I won’t tell you how much money I make, publicly. In private, though, you can ask me and I’m likely to divulge because I just don’t think it’s a big deal. Some people believe talking about money is tacky, but I wasn’t raised that way. And I figure if you’re asking, I have the discretion to know why you’re asking. Meaning, I can gauge if it’s to gloat, or just for curiosity’s sake.

My family is very open about money, maybe too much so. My dad would boldly inquire about someone’s salary and not think twice about how it might offend (but then he’s Danish, and we all know how they are). Money is not necessarily important in our family in the superficial sense, but it is a topic that most readily comes up at the dinner table.

I don’t know if people are put off by our openness or not. I think most of my family is fairly discreet when we engage with others, but that’s largely because people are so often squirmy about financial matters. I once knew a guy when we were both in our early twenties and working our way through school who bought a twelve-year-old Tercel. I looked over the parking lot as he pointed it out and commented about how clean it looked and how good it was that he’d finally found a car to his liking. I then asked how much he’d paid for it. Big faux pas, apparently, because he stopped short and primly stated that he didn’t like telling people that kind of info. I was kind of stunned – I didn’t really know how to respond. I mean, we were both poor students and it was clearly not a new Lexus. What’d it put him back, like eleven hundred bucks? Which unflattering conclusion was I supposed to have made with that knowledge? Would he have been equally cagey if I’d asked how much he’d paid for the chicken pot pie he’d eaten for lunch? I still don’t know.

See, when we’re all just starting out in the real world and we’re establishing our careers and finding out who we are, we have a lot to prove. And admitting you don’t make as much as one of your peers reflects poorly on you because, as we all know, the less you make, the less valuable, intelligent, and interesting you are.

But when you get older and everybody’s evening out and you realize that all your cohorts have their hardships and virtually nobody gets an easy ride (except that guy who won the lottery) and reality sets in, you stop being so hung up about it. You stop believing that your paycheque is directly related to your self worth. I mean, we all want more money and it’s easy to get full of ourselves if we get it – but we understand that it’s essentially a crap shoot. What isn’t a crap shoot is how GOOD you are with money. In my mind, that is something one can be proud of.
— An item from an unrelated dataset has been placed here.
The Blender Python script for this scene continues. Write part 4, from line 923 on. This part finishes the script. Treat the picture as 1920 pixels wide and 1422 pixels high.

One thing I’ve definitely learned in my adult life is that compensation is very often not directly proportionate to one’s skills set. And it’s certainly not always the smartest folk who earn the big bucks. Yes, we should all work hard, be resourceful and educate ourselves. But that does not in and of itself determine who becomes financially successful. I think it’s largely a matter of what’s supposed to happen in the Grand Scheme of Things. All things being equal, two people can work similarly hard and achieve two very different outcomes. However, you can bet that the one who becomes successful will say that it’s because he is exceptionally bright and worked his fingers to the bone. Like Andy Rooney said, the more successful you are, the more likely you are to believe you deserve it.

I don’t think it’s weird to not want to publicize what you earn. And really, those who make good money might want to consider their audience, and their intent, before they disclose something like that. That said, if I’m having a down-to-earth conversation with somebody I trust and they ask me about it, I’ll tell them. However, my lips are sealed if I’m asked how much I forked over for my nine-year-old silver bullet with the cracked windshield and slow-leaking tire.